Opinion In a Noida swamp, the tale of many abdications
Weeks after the death of a young man, there are many lapses to address
Yuvraj Mehta, 27, was returning home when his car plunged into the drain at Noida Sector 150. (Express Photo/Amit Mehra; File Photo) It’s been a little more than three weeks since the tragic incident in Noida, where a young man drove his car into a deep water-filled pit and drowned while waiting for help — he was, reportedly, standing atop the sinking vehicle. While we hope the administration will perform its mandated task, some aspects of this horrendous incident need to be considered dispassionately to understand why such incidents keep recurring.
One, the plot of land where the midnight tragedy took place on January 16 is part of the planned development of Noida’s Sector 150 — it is not a semi-rural geography. The road on which the car was travelling is a part of the Noida project.
Google Earth’s satellite picture reveals certain facts, which invite questions related to urban development. The incident did not occur at a traffic junction. It happened at a fairly wide four-lane main road, which suddenly turns a full 90 degrees and becomes a two-lane single road. The width of the road, as well as its geometry, is not as per the norms of the Central Road Research Institute. It also does not fit the criteria set by the Indian Road Congress. In layman’s terms, all four-lane roads that have a verge in the centre need to be turned in a slow curve. Such curves depend on the speed of traffic movement that needs to be monitored. Speed limits need to be enforced strictly.
Two, there is no visible crash barrier on the side of the road — ensuring this should have been the mandate of both the planning agency and the execution department. Therefore, in the dense fog, the unfortunate car driver drove into what Google Earth calls the “Sector lake”.
Three, why was there a water body/lake at the place of the accident?
It was apparently a plot of land allotted/ sold by the Noida Authority, in which a building with a double basement, or more, was to be constructed. The project never took off. If newspaper reports are to be believed, the project developer sold it to another developer, who too could not complete it. Thus, water collected in a deep hole in the ground — it wasn’t cordoned off, at least on the side where the road runs along the plot.
Fourth, how was the pit for the basement car park so full of water? The answer to this, too, is simple. The plot is at a site that is very close to, or perhaps in, the floodplains — the Hindon river’s pushta. It is well known that groundwater levels near the boundaries of a river are always high (as underground channels of water seep into the river basin and then flow downstream).

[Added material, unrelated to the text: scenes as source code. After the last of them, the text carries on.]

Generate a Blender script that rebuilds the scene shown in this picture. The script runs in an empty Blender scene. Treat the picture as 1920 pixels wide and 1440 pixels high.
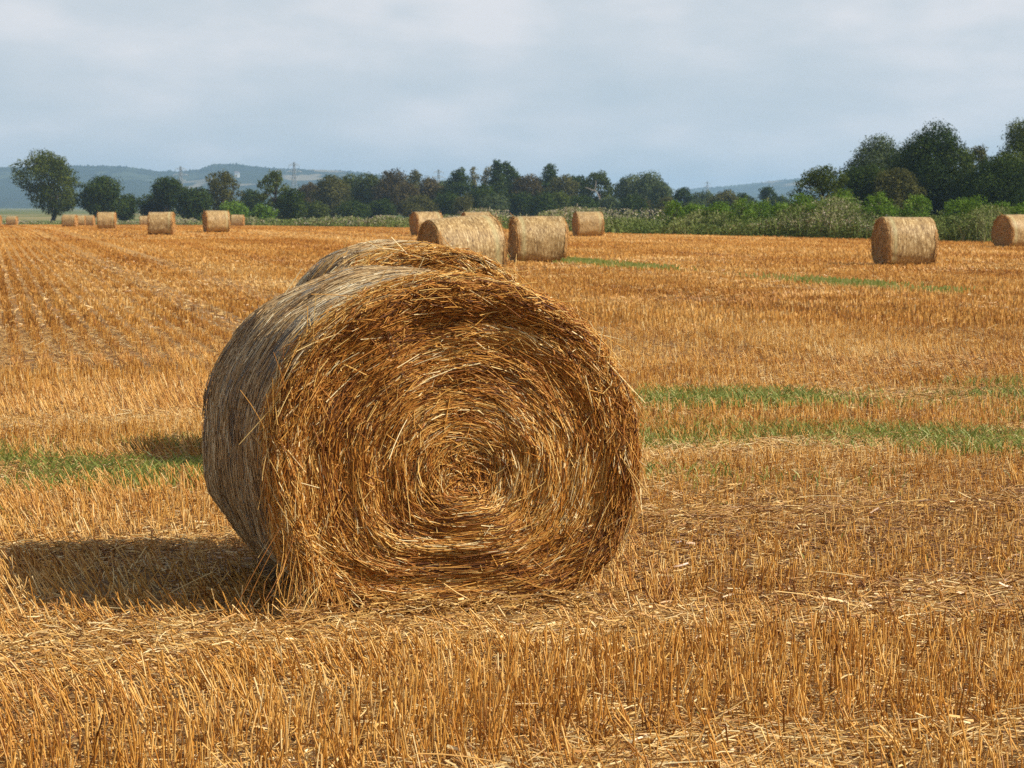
import bpy, math
import numpy as np
from math import radians as R_, sin, cos, pi

S = bpy.context.scene
COL = S.collection
FPX = 4430.0            # focal length in pixels of the 1920 wide photograph
HC = 1.56               # eye height
PITCH = math.atan(333 / FPX)
YH = 387.0

# ------------------------------------------------------------------ helpers
def G(y):
    """ground level: flat, then falling away gently beyond 150 m"""
    y = np.asarray(y, float)
    t = np.clip(y - 150, 0, 250)
    return -0.0058 * t * np.clip(t / 30, 0, 1) ** .5

def gx(px, d):
    return (px - 960) / FPX * d

class MB:
    """collects quads, becomes ONE mesh object"""
    def __init__(self):
        self.v, self.f, self.r, self.c, self.n = [], [], [], [], 0
    def add(self, v, f, r, c=None):
        v = np.asarray(v, float).reshape(-1, 3)
        self.v.append(v); self.f.append(np.asarray(f, np.int64).reshape(-1, 4) + self.n)
        self.r.append(np.broadcast_to(np.asarray(r, float), (len(v),)))
        self.c.append(np.zeros((len(v), 3)) if c is None else np.asarray(c, float).reshape(-1, 3))
        self.n += len(v)
    def build(self, name, mat, parent=None, smooth=True):
        v = np.concatenate(self.v); f = np.concatenate(self.f)
        me = bpy.data.meshes.new(name)
        me.vertices.add(len(v)); me.vertices.foreach_set('co', v.astype(np.float32).ravel())
        me.loops.add(f.size); me.loops.foreach_set('vertex_index', f.astype(np.int32).ravel())
        me.polygons.add(len(f))
        me.polygons.foreach_set('loop_start', np.arange(0, f.size, 4, dtype=np.int32))
        me.polygons.foreach_set('use_smooth', np.full(len(f), smooth))
        me.update(calc_edges=True)
        a = me.attributes.new('rnd', 'FLOAT', 'POINT'); a.data.foreach_set('value', np.concatenate(self.r).astype(np.float32))
        a = me.attributes.new('cyl', 'FLOAT_VECTOR', 'POINT'); a.data.foreach_set('vector', np.concatenate(self.c).astype(np.float32).ravel())
        me.materials.append(mat)
        o = bpy.data.objects.new(name, me); COL.objects.link(o)
        if parent: o.parent = parent
        return o

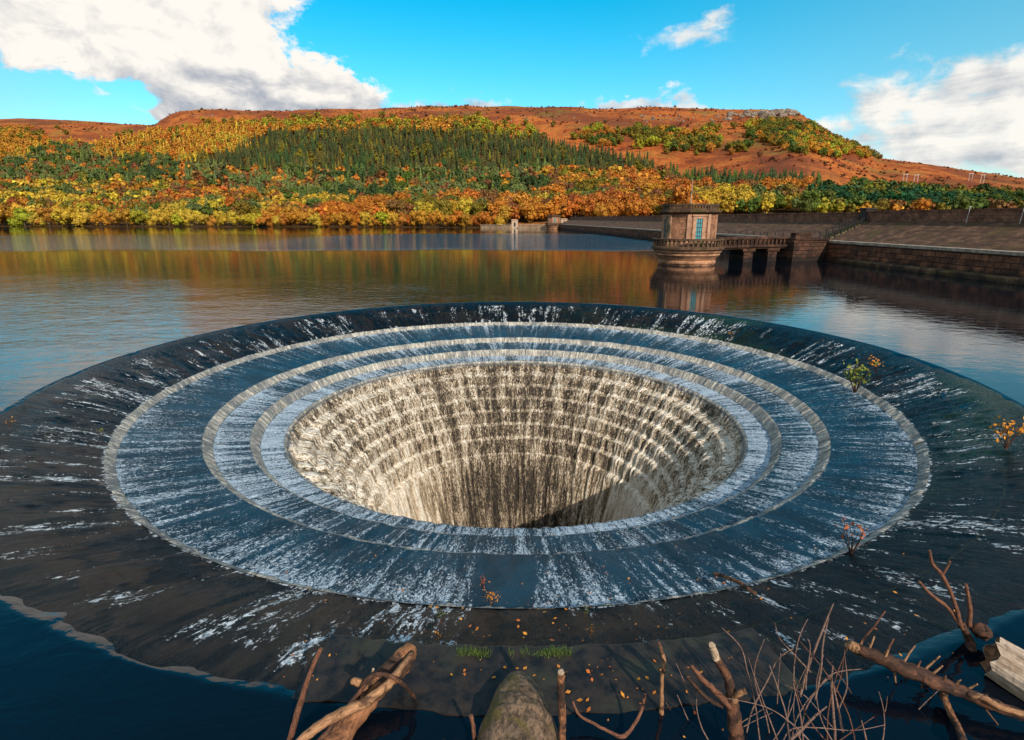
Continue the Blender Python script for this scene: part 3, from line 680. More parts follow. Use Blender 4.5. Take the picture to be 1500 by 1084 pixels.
# single bushes dotted on the open moor
for x_, y_ in [(40,192),(62,197),(85,190),(98,198),(30,201),(1185,214),(1130,207),(810,186),(975,226),(1020,228),(1075,190),(745,176),(700,172),(770,184),(905,190),(655,172),(560,172),(515,172),(1112,232),(1105,196),(860,222),(890,232)]:
    pxy = pq(x_, y_); Yt = np.linspace(300, 1100, 1600); zz = t_height(pxy[0]*Yt, Yt); k = np.argmax((zz - CAMZ) / Yt > pxy[1])
    if k: trees.append(('moorland_bush', 'dots', 'olive', jitter(C_['brown' if x_ == 1112 else 'olive'], g), pxy[0]*Yt[k], Yt[k], zz[k], g.uniform(5, 9), g.uniform(0, 6)))
# the row of golden bushes along the far waterline
row = []; xx = -30.0
while xx < 742:
    a_, b_, c_ = ray(xx, 331); p_ = a_ / b_; Y_ = np.interp(p_, YS_P, YS_V) + g.uniform(1.5, 5); X_ = p_ * Y_; h_ = g.uniform(7.0, 10.5) * np.interp(xx, [0, 160, 330, 560, 640, 742], [1.15, 1, .78, .70, .8, .62])
    cn = g.choice(['yellow', 'gold', 'yellow', 'lime', 'yellow', 'gold', 'orange'])
    row.append(('waterside_bush', 'row', str(cn), jitter(C_[str(cn)], g, .12), X_, Y_, float(t_height(np.array([X_]), np.array([Y_]))[0]) - .2, h_, g.uniform(0, 6.28)))
    xx += h_ * 819 / Y_ * g.uniform(.62, .95)
NUMW = {'gold': 'golden', 'yellow': 'bright yellow', 'lime': 'lime yellow', 'orange': 'orange', 'rust': 'rust red', 'olive': 'olive', 'green': 'green', 'dgreen': 'dark green', 'spruce': 'dark green', 'spruce2': 'brownish green', 'pine': 'grey-green', 'brown': 'brown', 'teal': 'deep green'}
WHERE = {'spruce': ('spruce', 'in the dark conifer belt'), 'strip': ('spruce', 'in the conifer strip beyond the dam'), 'pine': ('pine', 'in the green pinewood'),
 'larch': ('larch', 'in the golden larch wood'), 'scrub': ('small tree', 'in the scrub below the moor'), 'beech': ('beech', 'in the orange beechwood'), 'green': ('round tree', 'in the wood over the dam'),
 'moor': ('bush', 'in a clump on the open moor'), 'dots': ('bush', 'alone on the open moor'), 'mixed': ('broadleaf tree', 'in the mixed autumn wood'), 'crest': ('small tree', 'just over the dam parapet')}
def third(x): return 'far left' if x < 250 else 'left of centre' if x < 520 else 'centre' if x < 800 else 'right of centre' if x < 1100 else 'far right'
def plant(tr, meshes, trunks, label, group, k):
    kind, zone, cn, rgb, X_, Y_, Z_, h_, rz = tr
    o = bpy.data.objects.new(kind, meshes[k % len(meshes)]); wv_ = h_ * g.uniform(.9, 1.12)
    o.color = (*rgb, 1)
    if trunks:
        rt = empty(kind, (X_, Y_, Z_ - .1), rz); rt.scale = (wv_, wv_, h_); o.name = 'crown'; link(o); o.parent = rt
        tk = bpy.data.objects.new('trunk', trunks[k % len(trunks)]); link(tk); tk.parent = rt; root = rt
    else:
        o.location = (X_, Y_, Z_ - .1); o.rotation_euler = (0, 0, rz); o.scale = (wv_, wv_, h_); link(o); root = o
    tag(root, label, 'bush' if 'bush' in kind else 'tree', group); return root
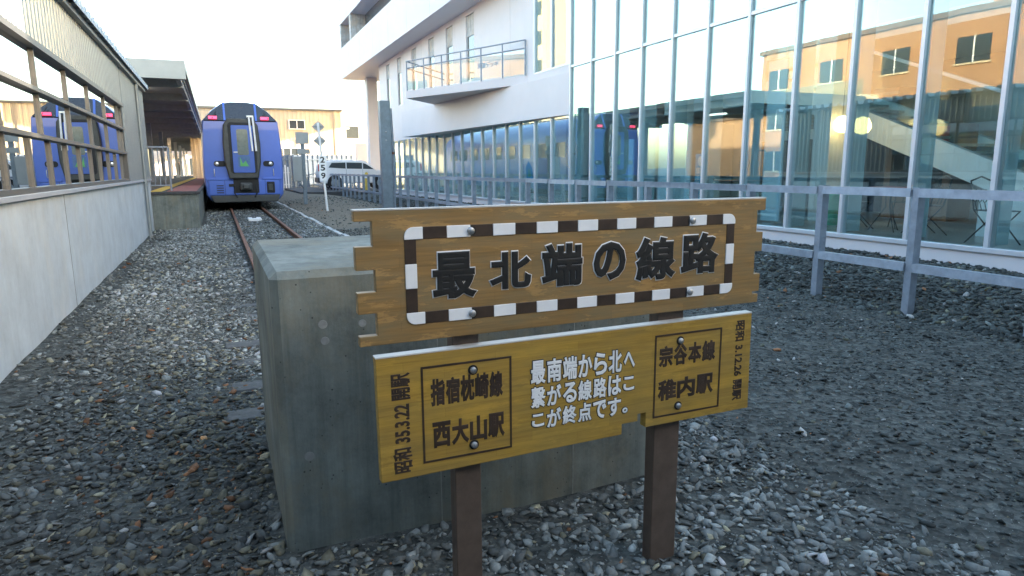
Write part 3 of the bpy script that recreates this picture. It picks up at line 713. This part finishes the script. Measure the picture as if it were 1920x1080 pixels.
# ------------------------------------------------------------------ things inside the hall
kio = thing('kiosk', 'shuttered kiosk with a white sign band behind the pendant lamps', 'kiosk', (14.5, 13, ZS))
MB().box(14.2, 16.5, 10.9, 14.9, ZS-.048, 2.2).build('counter_front', M_DARK, kio)
MB().box(14.15, 16.5, 10.6, 15.0, 2.2, 2.45).build('sign_band', M_WPAINT, kio)
sh = MB()
for i in range(8): sh.box(14.16, 14.2, 10.7, 14.9, 2.47+i*.09, 2.53+i*.09)
sh.build('shutter_slats', M_STEELC, kio)
MB().box(14.2, 16.5, 10.7, 14.9, 2.452, 3.25).build('shutter_box', M_BROWN, kio)
def side_letters(s, par, mat, x, y0, y1, z0, z1, bev=.02):   # lettering facing -X, reading from far to near
    t = MB(); letters(t, s, 0, y1-y0, 0, z1-z0, 0, .004, bev); o = t.build('lettering', mat, par)
    o.rotation_euler = (0, 0, -math.pi/2); o.location = (x, y1, z0); return o
side_letters('TION', kio, M_BLACK, 14.145, 10.75, 11.45, 2.25, 2.40); local(kio)
MB_ = MB
for i, (y, z) in enumerate(((9.42, 2.28), (8.98, 2.23))):
    l = thing('pendant_lamp', ('round glowing pendant lamp left of the mullion', 'round glowing pendant lamp right of the mullion')[i], 'pendant lamp', (11, y, z), 'pendant lamps in the hall')
    MB().lathe([(.02, .17), (.10, .14), (.15, .04), (.155, -.04), (.11, -.12), (.03, -.15)], (0, 0, 0), 18).build('globe', M_LAMP, l)
    MB().tube([(0, 0, .17), (0, 0, 1.7)], .006, 6).build('cord', M_BLACK, l)
vm = thing('vending_cabinet', 'dark red cabinet standing behind the cafe chairs', 'cabinet', (13.2, 9.2, ZS))
MB().box(12.9, 13.6, 8.5, 9.9, ZS-.048, 2.3).build('body', M_BROWN, vm); MB().box(12.88, 12.9, 8.6, 9.8, 1.9, 2.25).build('red_header', M_RED, vm); MB().box(12.885, 12.9, 8.65, 9.75, .9, 1.85).build('glass_front', M_WIN, vm); local(vm)
gbn = thing('green_bin', 'green plastic bin on the hall floor', 'bin', (10.4, 9.05, ZS))
MB().lathe([(.17, -.048), (.21, .50), (.215, .54), (.20, .54)], (0, 0, 0), 20).build('bin_body', M_GREEN, gbn); MB().lathe([(.22, .541), (.2, .58), (.02, .6)], (0, 0, 0), 20).build('lid', M_GREEN, gbn)
cnt = thing('white_counter', 'white counter desk inside the right end of the hall', 'counter', (10.9, 6.1, ZS))
MB().box(10.6, 11.3, 5.2, 6.5, ZS-.048, 1.08).build('desk_body', M_STAIR, cnt); MB().box(10.55, 11.35, 5.15, 6.55, 1.083, 1.12).build('desk_top', M_ALU, cnt); local(cnt)
def bistro_table(y, x, label):
    t = thing('bistro_table', label, 'table', (x, y, ZS-.05), 'cafe tables by the glass')
    MB().lathe([(.30, .70), (.31, .715), (.30, .73)], (0, 0, 0), 24).build('tabletop', M_RED if 'red' in label else M_TGREY, t)
    for a in range(3):
        c, s = math.cos(a*2.094), math.sin(a*2.094); MB().tube([(c*.05, s*.05, .70), (c*.04, s*.04, .4), (c*.28, s*.28, 0)], .010, 8).build('leg', M_BLACK, t)
    return t
def fold_chair(x, y, rz, label):
    t = thing('folding_chair', label, 'chair', (x, y, ZS-.05), 'cafe chairs by the glass'); t.rotation_euler = (0, 0, rz)
    for s in (-1, 1):
        MB().tube([(s*.2, -.25, 0), (s*.2, .16, .46), (s*.2, .24, .86)], .010, 8).build('leg', M_BLACK, t)
        MB().tube([(s*.18, .26, 0), (s*.18, -.2, .45)], .010, 8).build('leg', M_BLACK, t)
    sl = MB()
    for i in range(5): sl.box(-.2, .2, -.20+i*.075, -.15+i*.075, .45, .465)
    sl.build('seat', M_BLACK, t)
    bk_ = MB().tube([(-.2, .24, .86), (0, .25, .92), (.2, .24, .86)], .012, 8)
    for k in (-.09, 0, .09):
        bk_.tube([(k+.045*math.cos(q), .235-.0, .66+.085*math.sin(q)) for q in np.linspace(0, 6.28, 13)], .006, 6); bk_.tube([(k, .2, .47), (k, .235, .575)], .006, 6)
    bk_.build('backrest', M_BLACK, t); return t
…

Thus, even if there is no source of water to fill the neglected basement pit, the surrounding groundwater would have filled it up over time. The Noida Authorities need to answer whether such a pushta land (in the river’s floodplain) should ever have been sold?
Given that the double basement buildings are about 30-40 feet deep before the foundations are cast, the water level in the pit would easily have been about 20 feet deep, enough to drown the car and its hapless driver.
Will there be any accountability or responsibility for the incident? Although there have been some movement — builders have been served notice and the Noida Authority CEO put on “wait list’ — the probability is terrifyingly low.
After all, the tragedy can be ascribed to a number of reasons and agencies. The Noida Authority’s planning department, as well as its road department. The developer/ builder and the so-called owners of the plot, too, must be held responsible. The authorities in charge of rescue operations, who arrived too late to save the victim, must bear responsibility. It is also an abdication on part of the local police who were probably too overwhelmed by other matters of law enforcement to give adequate attention to the site of the tragedy.
And, finally, the citizenry, too, that seems to have got used to irregularities. For them, the omissions at the site may have appeared trivial before things took a tragic turn.